▸ Given request
Reproduce exactly the lines below, from the first one through the line containing "return Vector((X, d.y * t, H + d.z * t))", and omit any pictures.
........
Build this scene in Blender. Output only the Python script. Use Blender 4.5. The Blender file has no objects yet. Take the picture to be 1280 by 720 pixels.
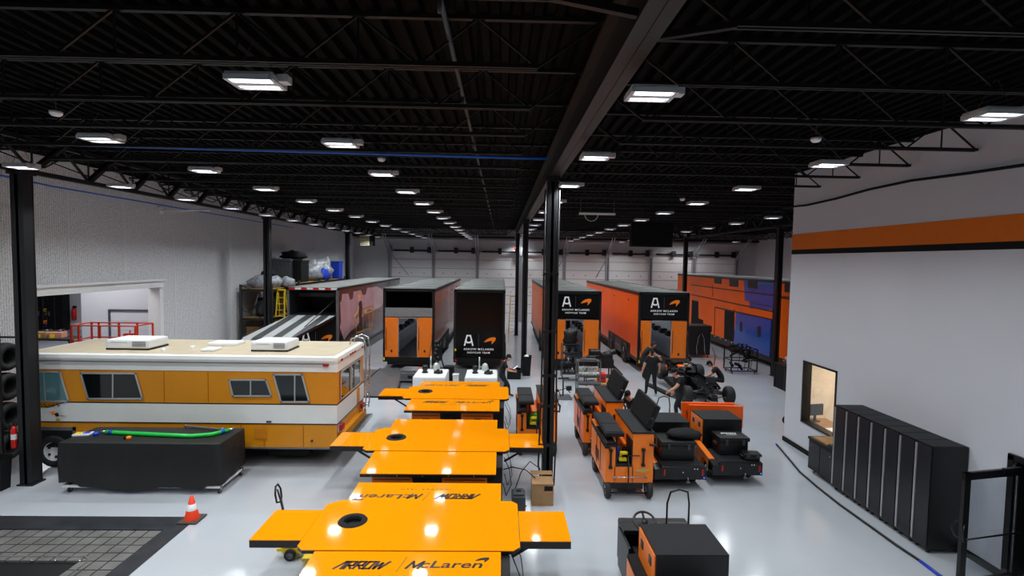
import bpy, bmesh, math, random
from math import sin, cos, pi, radians, sqrt
from mathutils import Vector, Matrix
random.seed(7)
SC = bpy.context.scene
COL = SC.collection
H = 5.2            # eye height above the workshop floor
FPX = 640.0

# ---------------------------------------------------------------- camera model
def _cammat():
    p, y, r = radians(2.97), radians(-1.2), radians(0.92)
    Ry = Matrix(((cos(y), 0, sin(y)), (0, 1, 0), (-sin(y), 0, cos(y))))
    Rx = Matrix(((1, 0, 0), (0, cos(p), -sin(p)), (0, sin(p), cos(p))))
    Rz = Matrix(((cos(r), -sin(r), 0), (sin(r), cos(r), 0), (0, 0, 1)))
    return Rz @ Rx @ Ry
CM = _cammat()
def ray(px, py):
    d = CM.transposed() @ Vector((px - 640, py - 360, FPX))
    return Vector((d.x, d.z, -d.y))
def onz(px, py, z=0.0):
    d = ray(px, py); t = (z - H) / d.z
    return Vector((d.x * t, d.y * t, z))
def ony(px, py, Y):
    d = ray(px, py); t = Y / d.y
    return Vector((d.x * t, Y, H + d.z * t))
def onx(px, py, X):
    d = ray(px, py); t = X / d.x
    return Vector((X, d.y * t, H + d.z * t))

# ---------------------------------------------------------------- materials
def lin(c):
    return tuple((v / 12.92 if v <= 0.04045 else ((v + 0.055) / 1.055) ** 2.4) for v in [k / 255 for k in c])
_M = {}
def mat(name, rgb, rough=0.5, metal=0.0, noise=0.0, nscale=8.0, bump=0.0, bscale=40.0, emit=0.0, coat=0.0, alpha=1.0, trans=0.0, spec=0.5):
    if name in _M: return _M[name]
    m = bpy.data.materials.new(name); m.use_nodes = True
    nt = m.node_tree; b = nt.nodes['Principled BSDF']
    c = lin(rgb)
    b.inputs['Base Color'].default_value = (*c, 1)
    b.inputs['Roughness'].default_value = rough
    b.inputs['Metallic'].default_value = metal
    b.inputs['Coat Weight'].default_value = coat
    b.inputs['Coat Roughness'].default_value = 0.05
    b.inputs['Specular IOR Level'].default_value = spec
    b.inputs['Transmission Weight'].default_value = trans
    b.inputs['Alpha'].default_value = alpha
    if emit:
        b.inputs['Emission Color'].default_value = (*c, 1)
        b.inputs['Emission Strength'].default_value = emit
    tc = nt.nodes.new('ShaderNodeTexCoord')
    if noise:
        n = nt.nodes.new('ShaderNodeTexNoise'); n.inputs['Scale'].default_value = nscale; n.inputs['Detail'].default_value = 4
        nt.links.new(tc.outputs['Object'], n.inputs['Vector'])
        r = nt.nodes.new('ShaderNodeValToRGB')
        r.color_ramp.elements[0].position = 0.3; r.color_ramp.elements[1].position = 0.7
        r.color_ramp.elements[0].color = (*[v * (1 - noise) for v in c], 1)
        r.color_ramp.elements[1].color = (*[min(1, v * (1 + noise)) for v in c], 1)
        nt.links.new(n.outputs['Fac'], r.inputs['Fac']); nt.links.new(r.outputs['Color'], b.inputs['Base Color'])
    if bump:
        n = nt.nodes.new('ShaderNodeTexNoise'); n.inputs['Scale'].default_value = bscale; n.inputs['Detail'].default_value = 3
        nt.links.new(tc.outputs['Object'], n.inputs['Vector'])
        bp = nt.nodes.new('ShaderNodeBump'); bp.inputs['Strength'].default_value = bump; bp.inputs['Distance'].default_value = 0.02
        nt.links.new(n.outputs['Fac'], bp.inputs['Height']); nt.links.new(bp.outputs['Normal'], b.inputs['Normal'])
    _M[name] = m
    return m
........
▸ Answer to this problem
Build this scene in Blender. Output only the Python script. Use Blender 4.5. The Blender file has no objects yet. Take the picture to be 1280 by 720 pixels.
import bpy, bmesh, math, random
from math import sin, cos, pi, radians, sqrt
from mathutils import Vector, Matrix
random.seed(7)
SC = bpy.context.scene
COL = SC.collection
H = 5.2            # eye height above the workshop floor
FPX = 640.0

# ---------------------------------------------------------------- camera model
def _cammat():
    p, y, r = radians(2.97), radians(-1.2), radians(0.92)
    Ry = Matrix(((cos(y), 0, sin(y)), (0, 1, 0), (-sin(y), 0, cos(y))))
    Rx = Matrix(((1, 0, 0), (0, cos(p), -sin(p)), (0, sin(p), cos(p))))
    Rz = Matrix(((cos(r), -sin(r), 0), (sin(r), cos(r), 0), (0, 0, 1)))
    return Rz @ Rx @ Ry
CM = _cammat()
def ray(px, py):
    d = CM.transposed() @ Vector((px - 640, py - 360, FPX))
    return Vector((d.x, d.z, -d.y))
def onz(px, py, z=0.0):
    d = ray(px, py); t = (z - H) / d.z
    return Vector((d.x * t, d.y * t, z))
def ony(px, py, Y):
    d = ray(px, py); t = Y / d.y
    return Vector((d.x * t, Y, H + d.z * t))
def onx(px, py, X):
    d = ray(px, py); t = X / d.x
    return Vector((X, d.y * t, H + d.z * t))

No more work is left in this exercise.